▶ _Task to complete_
Keep only the lines from the top of the listing through the one with "S.camera = cam", and reproduce them unaltered.

▶ _Task data_
↓↓↓
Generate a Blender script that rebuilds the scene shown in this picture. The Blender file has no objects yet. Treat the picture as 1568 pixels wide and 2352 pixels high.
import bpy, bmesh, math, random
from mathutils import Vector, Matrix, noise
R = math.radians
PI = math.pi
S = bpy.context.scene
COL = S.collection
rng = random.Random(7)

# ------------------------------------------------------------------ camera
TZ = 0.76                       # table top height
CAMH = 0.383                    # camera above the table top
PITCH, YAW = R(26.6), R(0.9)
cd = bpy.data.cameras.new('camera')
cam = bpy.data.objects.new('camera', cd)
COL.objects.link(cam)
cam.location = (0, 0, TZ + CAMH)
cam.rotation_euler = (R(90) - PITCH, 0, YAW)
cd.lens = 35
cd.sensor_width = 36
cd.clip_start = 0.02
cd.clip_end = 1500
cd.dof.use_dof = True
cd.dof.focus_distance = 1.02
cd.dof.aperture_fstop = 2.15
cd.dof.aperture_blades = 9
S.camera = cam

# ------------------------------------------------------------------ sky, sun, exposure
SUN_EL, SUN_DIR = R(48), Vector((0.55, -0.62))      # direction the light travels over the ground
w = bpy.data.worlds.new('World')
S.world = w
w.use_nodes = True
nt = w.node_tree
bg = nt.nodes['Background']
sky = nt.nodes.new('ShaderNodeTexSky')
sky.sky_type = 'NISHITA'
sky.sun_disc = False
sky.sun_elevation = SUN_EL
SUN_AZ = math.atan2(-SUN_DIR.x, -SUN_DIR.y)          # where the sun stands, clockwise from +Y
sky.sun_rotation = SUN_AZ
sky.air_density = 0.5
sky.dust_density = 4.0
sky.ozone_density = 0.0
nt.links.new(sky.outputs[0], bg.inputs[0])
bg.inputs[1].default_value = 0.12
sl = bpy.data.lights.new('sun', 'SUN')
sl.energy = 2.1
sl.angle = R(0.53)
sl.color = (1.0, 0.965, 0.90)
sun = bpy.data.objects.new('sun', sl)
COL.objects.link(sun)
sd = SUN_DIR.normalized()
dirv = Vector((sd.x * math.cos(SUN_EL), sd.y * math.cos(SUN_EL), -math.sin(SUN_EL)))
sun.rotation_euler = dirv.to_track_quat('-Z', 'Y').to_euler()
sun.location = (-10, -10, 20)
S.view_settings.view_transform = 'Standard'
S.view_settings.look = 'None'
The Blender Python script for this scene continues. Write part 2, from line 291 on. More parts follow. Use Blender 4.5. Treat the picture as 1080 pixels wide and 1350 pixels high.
↑↑↑
▶ _The reply_
Generate a Blender script that rebuilds the scene shown in this picture. The Blender file has no objects yet. Treat the picture as 1568 pixels wide and 2352 pixels high.
import bpy, bmesh, math, random
from mathutils import Vector, Matrix, noise
R = math.radians
PI = math.pi
S = bpy.context.scene
COL = S.collection
rng = random.Random(7)

# ------------------------------------------------------------------ camera
TZ = 0.76                       # table top height
CAMH = 0.383                    # camera above the table top
PITCH, YAW = R(26.6), R(0.9)
cd = bpy.data.cameras.new('camera')
cam = bpy.data.objects.new('camera', cd)
COL.objects.link(cam)
cam.location = (0, 0, TZ + CAMH)
cam.rotation_euler = (R(90) - PITCH, 0, YAW)
cd.lens = 35
cd.sensor_width = 36
cd.clip_start = 0.02
cd.clip_end = 1500
cd.dof.use_dof = True
cd.dof.focus_distance = 1.02
cd.dof.aperture_fstop = 2.15
cd.dof.aperture_blades = 9
S.camera = cam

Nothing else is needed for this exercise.